Pero hay otros factores en el AUKUS que los contratos de submarinos, con todo lo lucrativos que estos puedan ser. El Presidente estadounidense Joe Biden ha decidido enfrentar el poder en expansión de China en el sudeste asiático con una demostración de fuerza militar. A menudo ha expresado su deseo de que los aliados de Estados Unidos se unan a esta intención, a pesar de que la preocupación de japoneses y europeos de que se perjudiquen sus intereses comerciales con China y verse arrastrados a una potencial guerra. Al socavar a Francia, EE.UU., con la connivencia de Gran Bretaña, ha ampliado una grieta histórica entre los aliados europeos. Es como si se comprobara la sospecha de de Gaulle de les Anglo-Saxons en 1944.
Por supuesto, hay otra manera de ver esta situación. La nostalgia de la guerra juega un papel importante en el agrado instintivo de Gran Bretaña por la relación especial. Como el ex Primer Ministro británico Tony Blair en los preparativos de la invasión de Irak en 2003, algunos políticos británicos creen que el Reino Unido es el único país europeo con fuerzas armadas serias y la voluntad política de usarlas. Al igual que Blair antes que él, el Primer Ministro Boris Johnson parece creerse una reencarnación de Churchill.
Desgraciadamente (o no), el poder militar británico es insignificante en comparación con el que podía disponer Churchill en 1944. La nostalgia bélica ha arrastrado a los británicos a varias guerras estadounidenses sin sentido que otros países europeos tuvieron el tino de evitar. La cuestión es si provocar a China al apoyar el ruido de sables de Biden se justifica, incluso si no hay en juego intereses británicos directos. ¿Es la alternativa de dar un paso atrás y hacer negocios con China como de costumbre una forma de apaciguamiento cobarde? ¿O podría haber otras opciones?
El temor a repetir el apaciguamiento de Neville Chamberlain en 1938 es una de las razones del enmarañamiento de EE.UU. y Gran Bretaña en guerras innecesarias en las décadas posteriores a la Segunda Guerra Mundial.
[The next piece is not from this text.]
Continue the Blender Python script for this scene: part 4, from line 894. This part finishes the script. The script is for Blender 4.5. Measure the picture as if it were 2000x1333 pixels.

Por eso, los líderes franceses han llamado a una mayor “autonomía estratégica” de la Unión Europea. Europa debe fortalecer sus propias fuerzas militares e irse desligando de la dependencia de Estados Unidos. El Alto Representante para Asuntos Exteriores y Política de Seguridad de la UE Josep Borrell anunció que también Europa ayudará a limitar el poderío chino. El bloque buscará un acuerdo comercial con Taiwán, al tiempo que sigue comerciando con China. Incluso el periódico Le Monde, proeuropeo y progresista, señaló que esta idea “tiene pocas agallas”-
En tanto y cuanto la UE carezca de una política exterior en común y suficientes fuerzas armadas propias, la autonomía estratégica seguirá siendo no más que palabras. Solo con la plena cooperación de Gran Bretaña y una participación militar alemana mucho mayor, Europa podría algún día tener alguna chance de autonomía. Pero la combinación de la carga histórica de Alemania y la obsesión británica por su relación especial se interpone en ese camino.
Como resultado, el destino de la región indo-pacífica y quizás de muchos otros lugares seguirá en las manos de gobernantes chinos cada vez más agresivos y autoritarios y de quien sea que ocupe la Casa Blanca. En cualquier caso, ni Gran Bretaña ni Australia, ni mucho menos Francia y la Unión Europea, tendrán mucho que decir al respecto.